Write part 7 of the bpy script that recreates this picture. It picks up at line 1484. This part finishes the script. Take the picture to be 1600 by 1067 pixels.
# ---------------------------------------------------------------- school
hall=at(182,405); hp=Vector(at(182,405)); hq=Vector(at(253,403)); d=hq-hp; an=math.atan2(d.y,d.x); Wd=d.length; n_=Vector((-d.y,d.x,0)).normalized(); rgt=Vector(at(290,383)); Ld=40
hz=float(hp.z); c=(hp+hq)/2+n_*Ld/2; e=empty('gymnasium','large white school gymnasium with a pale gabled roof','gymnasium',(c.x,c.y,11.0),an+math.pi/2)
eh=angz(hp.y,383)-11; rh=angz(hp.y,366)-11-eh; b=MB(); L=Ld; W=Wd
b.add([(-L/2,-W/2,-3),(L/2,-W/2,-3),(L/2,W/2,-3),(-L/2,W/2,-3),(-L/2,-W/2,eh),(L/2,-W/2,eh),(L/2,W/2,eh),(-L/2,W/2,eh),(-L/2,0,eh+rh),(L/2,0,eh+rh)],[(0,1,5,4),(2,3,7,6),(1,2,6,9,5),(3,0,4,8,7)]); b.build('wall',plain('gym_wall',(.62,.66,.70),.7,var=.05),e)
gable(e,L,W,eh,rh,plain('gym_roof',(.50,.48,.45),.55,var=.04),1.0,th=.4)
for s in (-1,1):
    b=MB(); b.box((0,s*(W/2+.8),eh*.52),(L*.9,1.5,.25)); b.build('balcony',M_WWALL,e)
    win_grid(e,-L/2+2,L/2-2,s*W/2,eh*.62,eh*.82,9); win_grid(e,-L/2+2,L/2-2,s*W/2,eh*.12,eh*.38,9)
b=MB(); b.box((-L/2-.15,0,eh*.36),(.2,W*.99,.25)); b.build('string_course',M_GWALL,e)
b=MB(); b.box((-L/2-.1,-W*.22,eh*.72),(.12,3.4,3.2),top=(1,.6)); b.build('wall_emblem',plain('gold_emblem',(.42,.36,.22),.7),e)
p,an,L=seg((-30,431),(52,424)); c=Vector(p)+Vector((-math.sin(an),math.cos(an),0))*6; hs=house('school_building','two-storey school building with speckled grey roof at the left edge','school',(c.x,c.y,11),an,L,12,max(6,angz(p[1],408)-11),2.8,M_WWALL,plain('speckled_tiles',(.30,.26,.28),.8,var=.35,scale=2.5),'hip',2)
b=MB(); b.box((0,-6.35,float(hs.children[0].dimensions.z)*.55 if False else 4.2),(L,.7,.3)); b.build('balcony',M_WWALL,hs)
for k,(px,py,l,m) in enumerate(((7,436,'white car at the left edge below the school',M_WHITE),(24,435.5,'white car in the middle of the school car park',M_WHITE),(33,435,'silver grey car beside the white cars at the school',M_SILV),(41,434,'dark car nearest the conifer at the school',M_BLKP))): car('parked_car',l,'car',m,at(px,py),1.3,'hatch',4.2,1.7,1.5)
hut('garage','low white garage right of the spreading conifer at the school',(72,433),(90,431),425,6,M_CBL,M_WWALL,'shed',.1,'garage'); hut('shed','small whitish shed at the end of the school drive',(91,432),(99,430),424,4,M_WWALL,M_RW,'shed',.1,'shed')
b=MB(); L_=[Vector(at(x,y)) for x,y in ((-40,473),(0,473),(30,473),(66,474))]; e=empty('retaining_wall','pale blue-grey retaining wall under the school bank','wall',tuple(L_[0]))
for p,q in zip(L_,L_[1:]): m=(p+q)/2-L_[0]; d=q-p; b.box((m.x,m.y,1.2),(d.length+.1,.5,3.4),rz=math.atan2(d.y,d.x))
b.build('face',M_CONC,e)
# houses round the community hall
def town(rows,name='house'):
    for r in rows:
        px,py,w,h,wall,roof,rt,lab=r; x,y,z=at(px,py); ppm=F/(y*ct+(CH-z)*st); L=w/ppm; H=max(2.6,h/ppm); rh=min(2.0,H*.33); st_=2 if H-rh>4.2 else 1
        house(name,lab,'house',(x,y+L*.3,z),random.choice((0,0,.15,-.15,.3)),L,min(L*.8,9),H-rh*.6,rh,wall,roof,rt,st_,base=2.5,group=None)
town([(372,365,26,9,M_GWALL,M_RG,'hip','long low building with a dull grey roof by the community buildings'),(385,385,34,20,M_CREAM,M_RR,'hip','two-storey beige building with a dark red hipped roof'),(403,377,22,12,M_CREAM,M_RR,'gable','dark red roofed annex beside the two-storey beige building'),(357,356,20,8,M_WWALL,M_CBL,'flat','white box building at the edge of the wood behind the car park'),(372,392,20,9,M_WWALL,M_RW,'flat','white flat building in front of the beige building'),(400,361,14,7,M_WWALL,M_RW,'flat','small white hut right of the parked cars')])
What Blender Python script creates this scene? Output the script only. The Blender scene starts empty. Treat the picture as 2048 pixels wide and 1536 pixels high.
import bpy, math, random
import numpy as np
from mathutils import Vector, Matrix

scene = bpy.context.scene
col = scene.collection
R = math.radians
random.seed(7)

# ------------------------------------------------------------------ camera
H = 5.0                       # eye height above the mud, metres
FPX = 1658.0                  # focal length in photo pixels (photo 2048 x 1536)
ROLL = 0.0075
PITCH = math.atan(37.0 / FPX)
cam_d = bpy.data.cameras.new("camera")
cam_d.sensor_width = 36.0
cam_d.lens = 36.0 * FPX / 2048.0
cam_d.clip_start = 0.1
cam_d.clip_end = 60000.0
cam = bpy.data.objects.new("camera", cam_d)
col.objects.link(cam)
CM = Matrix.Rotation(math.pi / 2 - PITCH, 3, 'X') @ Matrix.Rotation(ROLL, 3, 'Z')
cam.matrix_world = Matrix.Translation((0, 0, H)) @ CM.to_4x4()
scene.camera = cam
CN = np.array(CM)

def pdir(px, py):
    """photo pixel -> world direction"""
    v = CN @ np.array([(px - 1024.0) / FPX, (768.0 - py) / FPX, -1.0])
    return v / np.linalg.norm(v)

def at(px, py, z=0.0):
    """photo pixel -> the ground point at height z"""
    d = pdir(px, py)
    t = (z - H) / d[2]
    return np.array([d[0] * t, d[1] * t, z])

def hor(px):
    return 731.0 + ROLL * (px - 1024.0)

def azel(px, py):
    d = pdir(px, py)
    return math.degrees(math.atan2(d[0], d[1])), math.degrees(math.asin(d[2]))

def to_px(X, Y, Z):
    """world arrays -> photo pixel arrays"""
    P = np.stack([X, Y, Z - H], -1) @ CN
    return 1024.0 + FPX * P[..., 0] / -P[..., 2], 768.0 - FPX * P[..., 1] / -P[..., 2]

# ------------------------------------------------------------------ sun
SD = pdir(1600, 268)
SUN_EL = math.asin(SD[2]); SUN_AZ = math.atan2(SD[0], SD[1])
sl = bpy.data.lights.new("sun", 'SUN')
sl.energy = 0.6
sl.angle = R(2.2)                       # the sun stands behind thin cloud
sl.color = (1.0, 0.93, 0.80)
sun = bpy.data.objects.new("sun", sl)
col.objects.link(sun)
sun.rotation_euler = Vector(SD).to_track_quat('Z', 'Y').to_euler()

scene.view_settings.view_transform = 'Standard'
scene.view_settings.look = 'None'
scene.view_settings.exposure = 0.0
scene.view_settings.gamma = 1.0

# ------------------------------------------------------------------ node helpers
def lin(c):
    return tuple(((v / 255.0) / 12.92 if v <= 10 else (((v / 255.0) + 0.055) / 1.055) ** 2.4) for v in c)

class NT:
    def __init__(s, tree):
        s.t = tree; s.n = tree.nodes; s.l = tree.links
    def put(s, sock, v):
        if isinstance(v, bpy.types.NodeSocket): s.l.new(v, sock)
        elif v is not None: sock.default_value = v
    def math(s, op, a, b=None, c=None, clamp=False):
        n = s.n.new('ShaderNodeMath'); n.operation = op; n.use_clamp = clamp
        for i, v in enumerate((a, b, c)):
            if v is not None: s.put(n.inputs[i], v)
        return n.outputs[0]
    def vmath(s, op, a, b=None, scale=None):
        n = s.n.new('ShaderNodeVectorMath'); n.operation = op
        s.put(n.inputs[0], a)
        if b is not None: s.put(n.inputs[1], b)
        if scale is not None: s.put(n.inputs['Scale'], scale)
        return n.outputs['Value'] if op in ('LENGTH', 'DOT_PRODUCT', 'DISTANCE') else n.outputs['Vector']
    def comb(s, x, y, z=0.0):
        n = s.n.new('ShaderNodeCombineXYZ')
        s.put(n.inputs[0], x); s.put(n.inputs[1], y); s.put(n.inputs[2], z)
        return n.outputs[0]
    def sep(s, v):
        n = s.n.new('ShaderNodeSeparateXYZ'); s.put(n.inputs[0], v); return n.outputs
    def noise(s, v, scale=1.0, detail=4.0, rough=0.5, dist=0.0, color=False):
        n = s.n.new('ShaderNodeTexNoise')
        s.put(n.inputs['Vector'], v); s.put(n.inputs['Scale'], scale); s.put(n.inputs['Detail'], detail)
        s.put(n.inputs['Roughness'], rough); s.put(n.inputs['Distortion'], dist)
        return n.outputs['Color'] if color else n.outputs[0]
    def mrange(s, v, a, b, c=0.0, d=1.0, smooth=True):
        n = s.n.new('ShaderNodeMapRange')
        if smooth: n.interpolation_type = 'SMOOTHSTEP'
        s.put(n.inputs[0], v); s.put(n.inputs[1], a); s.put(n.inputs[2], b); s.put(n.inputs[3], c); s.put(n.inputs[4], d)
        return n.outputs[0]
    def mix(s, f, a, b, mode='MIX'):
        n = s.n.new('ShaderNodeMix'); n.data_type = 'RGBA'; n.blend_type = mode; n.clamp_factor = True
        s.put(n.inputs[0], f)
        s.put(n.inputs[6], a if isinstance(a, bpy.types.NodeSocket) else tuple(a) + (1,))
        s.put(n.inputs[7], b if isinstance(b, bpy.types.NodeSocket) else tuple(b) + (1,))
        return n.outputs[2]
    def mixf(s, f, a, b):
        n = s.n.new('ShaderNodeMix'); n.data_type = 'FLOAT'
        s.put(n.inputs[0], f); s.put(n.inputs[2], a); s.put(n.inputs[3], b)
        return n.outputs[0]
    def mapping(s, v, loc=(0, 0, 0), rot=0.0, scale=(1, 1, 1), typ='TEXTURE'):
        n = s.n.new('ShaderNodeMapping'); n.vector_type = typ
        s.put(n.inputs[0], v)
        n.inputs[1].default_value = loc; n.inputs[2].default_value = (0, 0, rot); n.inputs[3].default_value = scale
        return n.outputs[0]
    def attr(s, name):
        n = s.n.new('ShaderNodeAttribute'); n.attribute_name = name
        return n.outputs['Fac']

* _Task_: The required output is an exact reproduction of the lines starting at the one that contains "What Blender Python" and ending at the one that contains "return 1024.0 +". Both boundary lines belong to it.

* _Output of the task_:
What Blender Python script creates this scene? Output the script only. The Blender scene starts empty. Treat the picture as 2048 pixels wide and 1536 pixels high.
import bpy, math, random
import numpy as np
from mathutils import Vector, Matrix

scene = bpy.context.scene
col = scene.collection
R = math.radians
random.seed(7)

# ------------------------------------------------------------------ camera
H = 5.0                       # eye height above the mud, metres
FPX = 1658.0                  # focal length in photo pixels (photo 2048 x 1536)
ROLL = 0.0075
PITCH = math.atan(37.0 / FPX)
cam_d = bpy.data.cameras.new("camera")
cam_d.sensor_width = 36.0
cam_d.lens = 36.0 * FPX / 2048.0
cam_d.clip_start = 0.1
cam_d.clip_end = 60000.0
cam = bpy.data.objects.new("camera", cam_d)
col.objects.link(cam)
CM = Matrix.Rotation(math.pi / 2 - PITCH, 3, 'X') @ Matrix.Rotation(ROLL, 3, 'Z')
cam.matrix_world = Matrix.Translation((0, 0, H)) @ CM.to_4x4()
scene.camera = cam
CN = np.array(CM)

def pdir(px, py):
    """photo pixel -> world direction"""
    v = CN @ np.array([(px - 1024.0) / FPX, (768.0 - py) / FPX, -1.0])
    return v / np.linalg.norm(v)

def at(px, py, z=0.0):
    """photo pixel -> the ground point at height z"""
    d = pdir(px, py)
    t = (z - H) / d[2]
    return np.array([d[0] * t, d[1] * t, z])

def hor(px):
    return 731.0 + ROLL * (px - 1024.0)

def azel(px, py):
    d = pdir(px, py)
    return math.degrees(math.atan2(d[0], d[1])), math.degrees(math.asin(d[2]))

def to_px(X, Y, Z):
    """world arrays -> photo pixel arrays"""
    P = np.stack([X, Y, Z - H], -1) @ CN
    return 1024.0 + FPX * P[..., 0] / -P[..., 2], 768.0 - FPX * P[..., 1] / -P[..., 2]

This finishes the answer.